====== DATA EXTRACT

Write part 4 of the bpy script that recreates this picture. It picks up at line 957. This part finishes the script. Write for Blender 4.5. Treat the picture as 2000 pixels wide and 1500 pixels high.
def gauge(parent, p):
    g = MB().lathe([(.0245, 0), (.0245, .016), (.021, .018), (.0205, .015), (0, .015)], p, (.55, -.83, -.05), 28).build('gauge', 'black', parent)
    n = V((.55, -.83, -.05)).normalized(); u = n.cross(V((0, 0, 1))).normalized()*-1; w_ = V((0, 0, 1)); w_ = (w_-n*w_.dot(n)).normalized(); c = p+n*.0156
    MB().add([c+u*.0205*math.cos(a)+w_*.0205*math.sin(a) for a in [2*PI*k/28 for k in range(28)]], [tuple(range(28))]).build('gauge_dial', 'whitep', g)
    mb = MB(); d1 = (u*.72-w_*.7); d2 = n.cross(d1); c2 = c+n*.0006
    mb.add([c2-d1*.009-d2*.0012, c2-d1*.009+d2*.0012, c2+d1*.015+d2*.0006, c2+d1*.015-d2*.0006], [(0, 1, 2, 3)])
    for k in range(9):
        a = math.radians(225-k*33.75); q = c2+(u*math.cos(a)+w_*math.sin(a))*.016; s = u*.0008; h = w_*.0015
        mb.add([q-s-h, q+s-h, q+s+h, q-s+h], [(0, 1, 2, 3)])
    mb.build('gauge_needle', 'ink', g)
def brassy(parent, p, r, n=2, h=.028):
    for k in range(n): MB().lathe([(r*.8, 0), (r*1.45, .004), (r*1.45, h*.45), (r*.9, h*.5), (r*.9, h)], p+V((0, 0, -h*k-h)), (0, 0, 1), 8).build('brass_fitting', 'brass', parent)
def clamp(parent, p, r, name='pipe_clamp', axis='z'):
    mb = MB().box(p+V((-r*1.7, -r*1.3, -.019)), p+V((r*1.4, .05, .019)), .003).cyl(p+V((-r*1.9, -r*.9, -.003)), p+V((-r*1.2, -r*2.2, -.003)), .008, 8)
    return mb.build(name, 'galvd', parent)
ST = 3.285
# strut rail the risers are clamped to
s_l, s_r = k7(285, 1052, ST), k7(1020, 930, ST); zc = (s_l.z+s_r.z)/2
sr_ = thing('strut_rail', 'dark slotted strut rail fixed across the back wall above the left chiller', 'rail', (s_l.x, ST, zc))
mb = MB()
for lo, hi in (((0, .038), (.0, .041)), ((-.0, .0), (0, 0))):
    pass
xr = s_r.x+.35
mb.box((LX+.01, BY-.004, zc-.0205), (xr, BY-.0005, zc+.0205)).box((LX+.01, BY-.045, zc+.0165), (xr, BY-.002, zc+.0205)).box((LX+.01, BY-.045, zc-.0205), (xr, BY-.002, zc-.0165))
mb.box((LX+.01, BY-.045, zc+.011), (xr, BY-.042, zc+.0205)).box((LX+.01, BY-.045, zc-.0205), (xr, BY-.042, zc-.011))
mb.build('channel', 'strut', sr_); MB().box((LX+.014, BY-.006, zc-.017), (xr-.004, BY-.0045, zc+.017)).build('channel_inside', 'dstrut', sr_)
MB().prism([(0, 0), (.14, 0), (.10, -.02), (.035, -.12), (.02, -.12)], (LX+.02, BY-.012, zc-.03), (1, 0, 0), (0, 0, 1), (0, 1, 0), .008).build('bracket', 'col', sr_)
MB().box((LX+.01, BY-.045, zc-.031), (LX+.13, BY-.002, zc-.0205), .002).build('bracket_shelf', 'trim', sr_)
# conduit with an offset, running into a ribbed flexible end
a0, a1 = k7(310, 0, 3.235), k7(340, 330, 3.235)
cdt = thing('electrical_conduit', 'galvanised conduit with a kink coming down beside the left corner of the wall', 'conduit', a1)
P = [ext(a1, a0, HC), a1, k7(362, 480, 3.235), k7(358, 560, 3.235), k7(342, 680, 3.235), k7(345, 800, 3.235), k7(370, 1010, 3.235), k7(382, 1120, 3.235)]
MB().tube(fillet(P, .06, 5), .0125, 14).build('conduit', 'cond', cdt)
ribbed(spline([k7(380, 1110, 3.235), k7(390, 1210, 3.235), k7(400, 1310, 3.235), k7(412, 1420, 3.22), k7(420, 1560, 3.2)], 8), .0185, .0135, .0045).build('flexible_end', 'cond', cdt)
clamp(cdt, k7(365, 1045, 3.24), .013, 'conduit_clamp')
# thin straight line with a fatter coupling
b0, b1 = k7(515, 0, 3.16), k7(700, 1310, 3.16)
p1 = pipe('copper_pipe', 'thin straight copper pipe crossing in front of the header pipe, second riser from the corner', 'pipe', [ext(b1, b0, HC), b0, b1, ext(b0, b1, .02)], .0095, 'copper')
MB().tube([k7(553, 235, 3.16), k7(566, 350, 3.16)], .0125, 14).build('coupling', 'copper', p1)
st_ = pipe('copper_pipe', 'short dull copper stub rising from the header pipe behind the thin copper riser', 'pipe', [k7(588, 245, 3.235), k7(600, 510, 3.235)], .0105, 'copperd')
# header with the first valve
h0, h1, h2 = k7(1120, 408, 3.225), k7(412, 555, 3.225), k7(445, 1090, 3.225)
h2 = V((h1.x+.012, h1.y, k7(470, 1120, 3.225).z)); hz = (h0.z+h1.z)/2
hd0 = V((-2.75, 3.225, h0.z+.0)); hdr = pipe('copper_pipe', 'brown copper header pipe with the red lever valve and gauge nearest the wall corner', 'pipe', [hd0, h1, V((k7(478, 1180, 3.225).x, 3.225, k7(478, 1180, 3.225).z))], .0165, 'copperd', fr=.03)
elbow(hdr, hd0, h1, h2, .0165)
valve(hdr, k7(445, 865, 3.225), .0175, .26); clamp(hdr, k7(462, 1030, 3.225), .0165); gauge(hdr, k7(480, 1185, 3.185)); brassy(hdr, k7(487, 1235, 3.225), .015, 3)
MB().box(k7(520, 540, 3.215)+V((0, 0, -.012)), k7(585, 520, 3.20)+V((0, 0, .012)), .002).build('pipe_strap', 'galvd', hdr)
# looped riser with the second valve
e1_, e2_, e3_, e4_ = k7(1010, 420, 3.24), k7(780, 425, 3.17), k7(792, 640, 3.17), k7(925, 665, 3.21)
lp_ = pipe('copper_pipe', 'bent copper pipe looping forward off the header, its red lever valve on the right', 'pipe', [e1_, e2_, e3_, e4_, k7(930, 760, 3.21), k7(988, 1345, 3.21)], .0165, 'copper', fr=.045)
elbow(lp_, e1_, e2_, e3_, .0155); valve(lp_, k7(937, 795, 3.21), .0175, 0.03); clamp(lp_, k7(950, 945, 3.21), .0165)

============

SHORT EXERCISE: Return all the data above once more, precisely as given.

ANSWER FOR THIS EXERCISE:
Write part 4 of the bpy script that recreates this picture. It picks up at line 957. This part finishes the script. Write for Blender 4.5. Treat the picture as 2000 pixels wide and 1500 pixels high.
def gauge(parent, p):
    g = MB().lathe([(.0245, 0), (.0245, .016), (.021, .018), (.0205, .015), (0, .015)], p, (.55, -.83, -.05), 28).build('gauge', 'black', parent)
    n = V((.55, -.83, -.05)).normalized(); u = n.cross(V((0, 0, 1))).normalized()*-1; w_ = V((0, 0, 1)); w_ = (w_-n*w_.dot(n)).normalized(); c = p+n*.0156
    MB().add([c+u*.0205*math.cos(a)+w_*.0205*math.sin(a) for a in [2*PI*k/28 for k in range(28)]], [tuple(range(28))]).build('gauge_dial', 'whitep', g)
    mb = MB(); d1 = (u*.72-w_*.7); d2 = n.cross(d1); c2 = c+n*.0006
    mb.add([c2-d1*.009-d2*.0012, c2-d1*.009+d2*.0012, c2+d1*.015+d2*.0006, c2+d1*.015-d2*.0006], [(0, 1, 2, 3)])
    for k in range(9):
        a = math.radians(225-k*33.75); q = c2+(u*math.cos(a)+w_*math.sin(a))*.016; s = u*.0008; h = w_*.0015
        mb.add([q-s-h, q+s-h, q+s+h, q-s+h], [(0, 1, 2, 3)])
    mb.build('gauge_needle', 'ink', g)
def brassy(parent, p, r, n=2, h=.028):
    for k in range(n): MB().lathe([(r*.8, 0), (r*1.45, .004), (r*1.45, h*.45), (r*.9, h*.5), (r*.9, h)], p+V((0, 0, -h*k-h)), (0, 0, 1), 8).build('brass_fitting', 'brass', parent)
def clamp(parent, p, r, name='pipe_clamp', axis='z'):
    mb = MB().box(p+V((-r*1.7, -r*1.3, -.019)), p+V((r*1.4, .05, .019)), .003).cyl(p+V((-r*1.9, -r*.9, -.003)), p+V((-r*1.2, -r*2.2, -.003)), .008, 8)
    return mb.build(name, 'galvd', parent)
ST = 3.285
# strut rail the risers are clamped to
s_l, s_r = k7(285, 1052, ST), k7(1020, 930, ST); zc = (s_l.z+s_r.z)/2
sr_ = thing('strut_rail', 'dark slotted strut rail fixed across the back wall above the left chiller', 'rail', (s_l.x, ST, zc))
mb = MB()
for lo, hi in (((0, .038), (.0, .041)), ((-.0, .0), (0, 0))):
    pass
xr = s_r.x+.35
mb.box((LX+.01, BY-.004, zc-.0205), (xr, BY-.0005, zc+.0205)).box((LX+.01, BY-.045, zc+.0165), (xr, BY-.002, zc+.0205)).box((LX+.01, BY-.045, zc-.0205), (xr, BY-.002, zc-.0165))
mb.box((LX+.01, BY-.045, zc+.011), (xr, BY-.042, zc+.0205)).box((LX+.01, BY-.045, zc-.0205), (xr, BY-.042, zc-.011))
mb.build('channel', 'strut', sr_); MB().box((LX+.014, BY-.006, zc-.017), (xr-.004, BY-.0045, zc+.017)).build('channel_inside', 'dstrut', sr_)
MB().prism([(0, 0), (.14, 0), (.10, -.02), (.035, -.12), (.02, -.12)], (LX+.02, BY-.012, zc-.03), (1, 0, 0), (0, 0, 1), (0, 1, 0), .008).build('bracket', 'col', sr_)
MB().box((LX+.01, BY-.045, zc-.031), (LX+.13, BY-.002, zc-.0205), .002).build('bracket_shelf', 'trim', sr_)
# conduit with an offset, running into a ribbed flexible end
a0, a1 = k7(310, 0, 3.235), k7(340, 330, 3.235)
cdt = thing('electrical_conduit', 'galvanised conduit with a kink coming down beside the left corner of the wall', 'conduit', a1)
P = [ext(a1, a0, HC), a1, k7(362, 480, 3.235), k7(358, 560, 3.235), k7(342, 680, 3.235), k7(345, 800, 3.235), k7(370, 1010, 3.235), k7(382, 1120, 3.235)]
MB().tube(fillet(P, .06, 5), .0125, 14).build('conduit', 'cond', cdt)
ribbed(spline([k7(380, 1110, 3.235), k7(390, 1210, 3.235), k7(400, 1310, 3.235), k7(412, 1420, 3.22), k7(420, 1560, 3.2)], 8), .0185, .0135, .0045).build('flexible_end', 'cond', cdt)
clamp(cdt, k7(365, 1045, 3.24), .013, 'conduit_clamp')
# thin straight line with a fatter coupling
b0, b1 = k7(515, 0, 3.16), k7(700, 1310, 3.16)
p1 = pipe('copper_pipe', 'thin straight copper pipe crossing in front of the header pipe, second riser from the corner', 'pipe', [ext(b1, b0, HC), b0, b1, ext(b0, b1, .02)], .0095, 'copper')
MB().tube([k7(553, 235, 3.16), k7(566, 350, 3.16)], .0125, 14).build('coupling', 'copper', p1)
st_ = pipe('copper_pipe', 'short dull copper stub rising from the header pipe behind the thin copper riser', 'pipe', [k7(588, 245, 3.235), k7(600, 510, 3.235)], .0105, 'copperd')
# header with the first valve
h0, h1, h2 = k7(1120, 408, 3.225), k7(412, 555, 3.225), k7(445, 1090, 3.225)
h2 = V((h1.x+.012, h1.y, k7(470, 1120, 3.225).z)); hz = (h0.z+h1.z)/2
hd0 = V((-2.75, 3.225, h0.z+.0)); hdr = pipe('copper_pipe', 'brown copper header pipe with the red lever valve and gauge nearest the wall corner', 'pipe', [hd0, h1, V((k7(478, 1180, 3.225).x, 3.225, k7(478, 1180, 3.225).z))], .0165, 'copperd', fr=.03)
elbow(hdr, hd0, h1, h2, .0165)
valve(hdr, k7(445, 865, 3.225), .0175, .26); clamp(hdr, k7(462, 1030, 3.225), .0165); gauge(hdr, k7(480, 1185, 3.185)); brassy(hdr, k7(487, 1235, 3.225), .015, 3)
MB().box(k7(520, 540, 3.215)+V((0, 0, -.012)), k7(585, 520, 3.20)+V((0, 0, .012)), .002).build('pipe_strap', 'galvd', hdr)
# looped riser with the second valve
e1_, e2_, e3_, e4_ = k7(1010, 420, 3.24), k7(780, 425, 3.17), k7(792, 640, 3.17), k7(925, 665, 3.21)
lp_ = pipe('copper_pipe', 'bent copper pipe looping forward off the header, its red lever valve on the right', 'pipe', [e1_, e2_, e3_, e4_, k7(930, 760, 3.21), k7(988, 1345, 3.21)], .0165, 'copper', fr=.045)
elbow(lp_, e1_, e2_, e3_, .0155); valve(lp_, k7(937, 795, 3.21), .0175, 0.03); clamp(lp_, k7(950, 945, 3.21), .0165)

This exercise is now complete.